In Awodey's Category Theory, p233 of 2nd ed. (or p205 of 1st ed.), he states:
Indeed, the UMP of pullbacks essentially states that composition along any function α is left adjoint to pullback along α.
However, what I could only prove, is that the adjunction holds in slices categories, whereas the pullback is still defined in the raw category. I wanted to find the adjunction with categories coherent with that of the pullback, but I failed.
Here is what I mean.
First, let name objects and arrows according to the figure below:
Let $\mathrm E$ be the category where objects belong. In this category, the pullback of $\alpha$ along $h$ is $\alpha'$ and $h'$ with the universal property of pullbacks.
To investigate how pullback's left adjoint can be $\alpha$ composition, we should search for the natural isomorphism:
$$ \begin{array}{r c l} \alpha \circ f & \rightarrow & h \\\\ \hline f & \rightarrow & pullback(\alpha, h) \\ \end{array} $$
where we saw that $pullback_{\mathrm E}(\alpha,h)$ is the couple of arrows of $\mathrm E^1$ $(\alpha',h')$. But to be consistent with the fact that $f$ is a sole arrow and not a couple, we shoud see $pullback_{\mathrm E}(\alpha,h)$ as the result of applying $\alpha$-pullback operation to $h$, so this is $pullback_{\mathrm E}(\alpha)(h)=h'$.

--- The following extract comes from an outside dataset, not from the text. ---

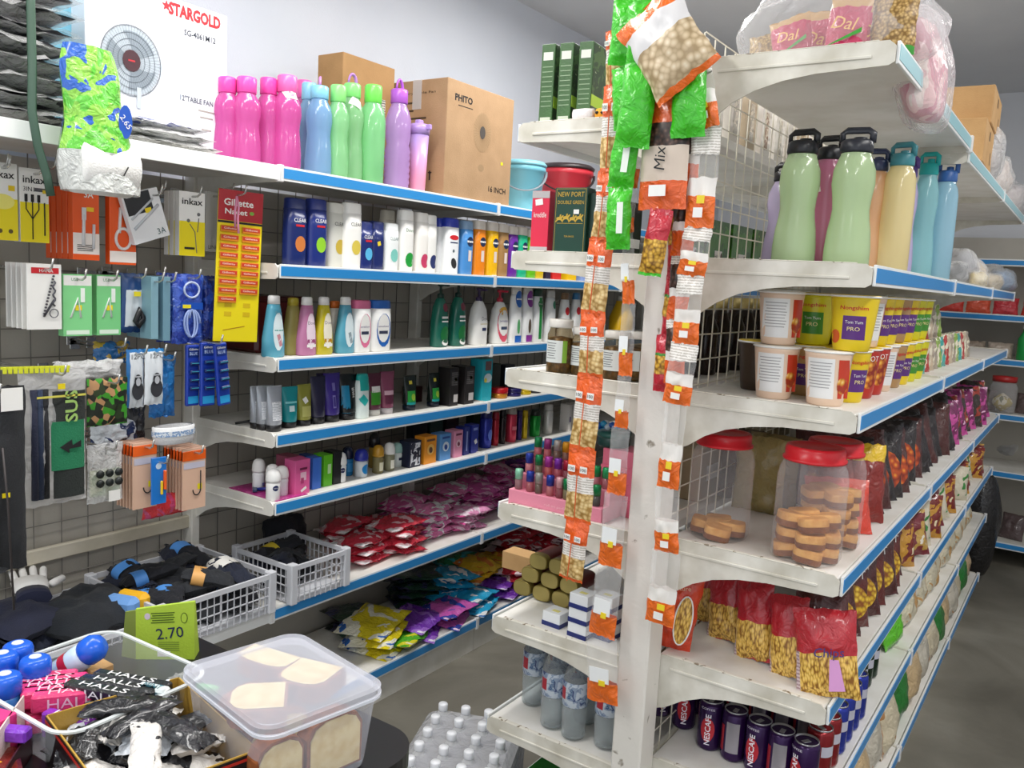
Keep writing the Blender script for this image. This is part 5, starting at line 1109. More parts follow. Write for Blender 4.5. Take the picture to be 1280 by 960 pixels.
q = onZ(18, 775, .6); t = thing('navy_folded_cloth', 'navy folded garment in front of the work gloves', 'clothing', (q.x, q.y, .56), .3)
pouch('garment', .22, .2, .08, mat('#10152c', .8, 0, 'cloth', c2='#171d38'), t, (0, -.1, .04), (-PI/2, 0, 0), seed=15, wr=.012)
# ================= on the counter =================
# cake box
t = thing('cake_box', 'large frosted plastic box of sponge cake slices on the black counter', 'food container', (-.895, .776, CZ), -.165)
A, B, HB = .118, .097, .118
def rr(a, b, r, z, n=6):
    return [(sx*(a-r)+r*math.cos(an), sy*(b-r)+r*math.sin(an), z) for sx, sy, a0 in ((1, 1, 0), (-1, 1, PI/2), (-1, -1, PI), (1, -1, 3*PI/2)) for an in [a0+k*PI/2/n for k in range(n+1)]]
def ringmesh(levels, cap0=True, cap1=False):
    mb = MB(); n = len(levels[0]); vs = [p for L in levels for p in L]; fs = []
    for k in range(len(levels)-1):
        for i in range(n): j = (i+1) % n; fs.append((k*n+i, k*n+j, (k+1)*n+j, (k+1)*n+i))
    if cap0: fs.append(tuple(range(n))[::-1])
    if cap1: fs.append(tuple((len(levels)-1)*n+i for i in range(n)))
    return mb.add(vs, fs, 0, False)
BOXM = mat('#dfe3ee', .25, 0, 'clear', see=.78); LIDM = mat('#dfe2ee', .45, 0, 'clear', see=.66)
obj('box_body', ringmesh([rr(A*.84, B*.84, .02, .002), rr(A*.86, B*.86, .022, .01), rr(A*.97, B*.97, .026, HB)]), BOXM, t)
obj('lid', ringmesh([rr(A, B, .028, HB-.012), rr(A*1.02, B*1.02, .03, HB-.004), rr(A*1.02, B*1.02, .03, HB+.003), rr(A*.97, B*.97, .028, HB+.006), rr(A*.93, B*.93, .024, HB+.002)], False, True), LIDM, t)
obj('lid_rim', ringmesh([rr(A*1.0, B*1.0, .03, HB-.013), rr(A*1.025, B*1.025, .03, HB-.011), rr(A*1.025, B*1.025, .03, HB-.007), rr(A, B, .03, HB-.006)], False), mat('#e6e9f2', .3, 0, 'clear', see=.3), t)
CAKE = mat('#ecd79c', .85, 0, 'cake', c2='#dfc07c'); CRUST = mat('#9a5626', .7, 0, 'cake', c2='#753c18')
def slice_(label, loc, rot, w=.085, h=.085, th=.03):
    s = thing('cake_slice', label, 'cake', loc, rot=rot, group=None)
    out = [(-w/2, -h/2), (w/2, -h/2), (w/2, h*.22), (w*.40, h*.40), (w*.2, h*.49), (-w*.2, h*.49), (-w*.40, h*.40), (-w/2, h*.22)]
    n = len(out); mb = MB()
    fr = [(x*.9, z*.9) for x, z in out]
    mb.add([(x, -th/2, z) for x, z in fr]+[(x, th/2, z) for x, z in fr], [tuple(range(n)), tuple(range(n, 2*n))[::-1]], 0)
    obj('crumb', mb, CAKE, s)
    mb = MB(); mb.add([(x, -th/2+.001, z) for x, z in fr]+[(x, -th/2+.002, z) for x, z in out]+[(x, th/2-.002, z) for x, z in out]+[(x, th/2-.001, z) for x, z in fr],
        [(i+r*n, (i+1) % n+r*n, (i+1) % n+(r+1)*n, i+(r+1)*n) for r in range(3) for i in range(n)])
    obj('crust', mb, CRUST, s); return s
def inbox(x, y, z): c, s_ = math.cos(-.165), math.sin(-.165); return (-.895+x*c-y*s_, .776+x*s_+y*c, CZ+z)
slice_('cake slice lying flat under the lid, nearest the far left corner of the box', tuple(onZ(334, 832, CZ+.094)), (PI/2, 0, .15), .10, .052)
slice_('cake slice lying flat under the lid, right hand one with a pointed corner', tuple(onZ(386, 852, CZ+.094)), (PI/2, 0, .25), .080, .078)
slice_('cake slice lying flat under the lid, nearest the gold-lined snack box', tuple(onZ(322, 882, CZ+.094)), (PI/2, 0, -.75), .080, .080)
slice_('upright cake slice pressed against the right side of the box, far one', inbox(.078, .03, .048), (0, 0, -.165+PI/2), .09, .085, .03)
slice_('upright cake slice at the near right corner of the box, darker crust showing', inbox(.078, -.055, .046), (0, 0, -.165+PI/2), .07, .08, .03)
slice_('upright cake slice low in the middle of the cake box', inbox(.015, -.02, .045), (0, 0, -.165+PI/2), .1, .08, .04)
slice_('upright cake slice at the left inside of the cake box', inbox(-.06, .0, .045), (0, 0, -.165+PI/2), .12, .08, .04)
# green tea box with handwritten price
q0 = onZ(165, 832, CZ); q1 = onZ(240, 828, CZ)
q0 = Vector((-1.32, .815, CZ)); q1 = Vector((-1.245, .88, CZ)); wv = (q1-q0).length; a = math.atan2(q1.y-q0.y, q1.x-q0.x)
LG = mat('#b9d84a', .4, 0, 'card', c2='#b1d040')
p = Prod('tea_box', 'lime green box with handwritten price 2.70 standing behind the sweets tray', 'box', tuple((q0+q1)/2), rz=a)
Hh = zat(752, q1.x, q1.y)-CZ
W = wv; D = .035
mb = MB().add([(-W/2, 0, 0), (W/2, 0, 0), (W/2, D, 0), (-W/2, D, 0), (-W/2, 0, Hh*.86), (W/2, 0, Hh), (W/2, .006, Hh), (-W/2, .006, Hh*.86)], [(0, 1, 5, 4), (1, 2, 6, 5), (2, 3, 7, 6), (3, 0, 4, 7), (4, 5, 6, 7), (0, 3, 2, 1)])
obj('carton', mb, LG, p.o); obj('side_flap', MB().add([(-W/2-.028, .012, 0), (-W/2, 0, 0), (-W/2, 0, Hh*.84), (-W/2-.02, .008, Hh*.78), (-W/2-.028, .014, 0), (-W/2, .004, 0), (-W/2, .004, Hh*.84), (-W/2-.02, .012, Hh*.78)], [(0, 1, 2, 3), (7, 6, 5, 4), (0, 3, 7, 4), (3, 2, 6, 7), (0, 4, 5, 1)]), mat('#7f8f3a', .6), p.o)
p.surf = lambda x, z: 0
p.txt('2.70', .008, Hh*.46, .02, mat('#1c2458', .5), w=.046, ang=.12)
for k in range(5): p.dec(-.004, Hh*(.80-.04*k), .04-.004*(k % 2), .002, mat('#4f6a1c', .5), 'fine_print', ang=.06)
for k in range(5): p.dec(.006, Hh*(.30-.035*k), .036, .0015, mat('#7f9a3a', .5), 'fine_print')
p.dec(-.030, Hh*.74, .010, .012, mat('#d8c8d8', .5), 'logo_print', True); p.dec(-.002, Hh*.1, .022, .010, WHITE, 'barcode'); p.dec(.032, Hh*.72, .012, .02, mat('#4f6a1c', .5), 'stamp_print', True); p.dec(.032, Hh*.72, .0095, .017, LG, 'stamp_inner', True, off=.001)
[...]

But, then, $\alpha \circ f$, $h$, $f$ and $h'$ are all arrows: really, if we search for arrows between those arrows, we are not in ${\mathrm E}$ anymore, we are in some kind of arrow category. However, both the couples $(\alpha \circ f, h)$ and $(f, pullback_{\mathrm E}(\alpha)(h))$ are couples where the two arrows have the same codomain. And it suffices to take slice-category definitions of arrow. Then we have $g : \alpha \circ f \rightarrow h$ and $u : f \rightarrow h'$, that will let the natural isomorphism fulfill the definition of the universal property for pullbacks.
So, finally, the natural isomorphism would be meant:
$Hom_{Slice_{C}}(\alpha\circ f, h) \cong_{(f,h)} Hom_{Slice_{A}}(f,pullback_{\mathbf E}(\alpha)(h))$
Somebody could help me see why the pullback and the adjunction do not live in the same categories? Is that what Awodey meant, or is there something wrong in my understanding?